Present the data once more in exactly its original form.
┄┄┄┄┄┄
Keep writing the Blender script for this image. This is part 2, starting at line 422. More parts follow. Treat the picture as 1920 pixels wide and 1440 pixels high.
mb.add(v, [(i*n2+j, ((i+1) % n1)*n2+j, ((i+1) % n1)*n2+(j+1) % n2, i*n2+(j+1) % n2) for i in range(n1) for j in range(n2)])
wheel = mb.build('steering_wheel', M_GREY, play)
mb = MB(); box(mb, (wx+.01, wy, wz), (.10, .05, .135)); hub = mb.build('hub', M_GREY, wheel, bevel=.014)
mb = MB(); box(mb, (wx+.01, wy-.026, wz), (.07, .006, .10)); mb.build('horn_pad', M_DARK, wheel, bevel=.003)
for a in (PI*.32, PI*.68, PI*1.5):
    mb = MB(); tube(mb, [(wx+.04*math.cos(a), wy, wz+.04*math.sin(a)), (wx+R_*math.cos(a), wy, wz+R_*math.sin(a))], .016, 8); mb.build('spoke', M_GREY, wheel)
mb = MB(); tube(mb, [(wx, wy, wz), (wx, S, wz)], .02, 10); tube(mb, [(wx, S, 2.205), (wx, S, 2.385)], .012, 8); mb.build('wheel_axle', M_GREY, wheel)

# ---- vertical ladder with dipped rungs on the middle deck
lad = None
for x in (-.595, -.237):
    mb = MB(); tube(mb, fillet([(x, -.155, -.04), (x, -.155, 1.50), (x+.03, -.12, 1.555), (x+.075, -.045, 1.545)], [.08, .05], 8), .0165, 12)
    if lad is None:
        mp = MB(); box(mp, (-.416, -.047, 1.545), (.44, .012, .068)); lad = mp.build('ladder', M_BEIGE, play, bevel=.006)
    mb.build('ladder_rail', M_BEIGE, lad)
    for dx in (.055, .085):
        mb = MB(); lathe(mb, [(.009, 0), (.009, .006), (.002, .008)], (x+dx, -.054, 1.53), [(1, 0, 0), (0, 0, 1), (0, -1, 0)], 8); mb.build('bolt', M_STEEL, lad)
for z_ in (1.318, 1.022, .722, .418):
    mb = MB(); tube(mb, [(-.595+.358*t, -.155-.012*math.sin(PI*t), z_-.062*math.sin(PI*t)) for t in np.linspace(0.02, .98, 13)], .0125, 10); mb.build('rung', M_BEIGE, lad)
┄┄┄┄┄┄
▶ [EXERCISE OUTPUT]:
Keep writing the Blender script for this image. This is part 2, starting at line 422. More parts follow. Treat the picture as 1920 pixels wide and 1440 pixels high.
mb.add(v, [(i*n2+j, ((i+1) % n1)*n2+j, ((i+1) % n1)*n2+(j+1) % n2, i*n2+(j+1) % n2) for i in range(n1) for j in range(n2)])
wheel = mb.build('steering_wheel', M_GREY, play)
mb = MB(); box(mb, (wx+.01, wy, wz), (.10, .05, .135)); hub = mb.build('hub', M_GREY, wheel, bevel=.014)
mb = MB(); box(mb, (wx+.01, wy-.026, wz), (.07, .006, .10)); mb.build('horn_pad', M_DARK, wheel, bevel=.003)
for a in (PI*.32, PI*.68, PI*1.5):
    mb = MB(); tube(mb, [(wx+.04*math.cos(a), wy, wz+.04*math.sin(a)), (wx+R_*math.cos(a), wy, wz+R_*math.sin(a))], .016, 8); mb.build('spoke', M_GREY, wheel)
mb = MB(); tube(mb, [(wx, wy, wz), (wx, S, wz)], .02, 10); tube(mb, [(wx, S, 2.205), (wx, S, 2.385)], .012, 8); mb.build('wheel_axle', M_GREY, wheel)

# ---- vertical ladder with dipped rungs on the middle deck
lad = None
for x in (-.595, -.237):
    mb = MB(); tube(mb, fillet([(x, -.155, -.04), (x, -.155, 1.50), (x+.03, -.12, 1.555), (x+.075, -.045, 1.545)], [.08, .05], 8), .0165, 12)
    if lad is None:
        mp = MB(); box(mp, (-.416, -.047, 1.545), (.44, .012, .068)); lad = mp.build('ladder', M_BEIGE, play, bevel=.006)
    mb.build('ladder_rail', M_BEIGE, lad)
    for dx in (.055, .085):
        mb = MB(); lathe(mb, [(.009, 0), (.009, .006), (.002, .008)], (x+dx, -.054, 1.53), [(1, 0, 0), (0, 0, 1), (0, -1, 0)], 8); mb.build('bolt', M_STEEL, lad)
for z_ in (1.318, 1.022, .722, .418):
    mb = MB(); tube(mb, [(-.595+.358*t, -.155-.012*math.sin(PI*t), z_-.062*math.sin(PI*t)) for t in np.linspace(0.02, .98, 13)], .0125, 10); mb.build('rung', M_BEIGE, lad)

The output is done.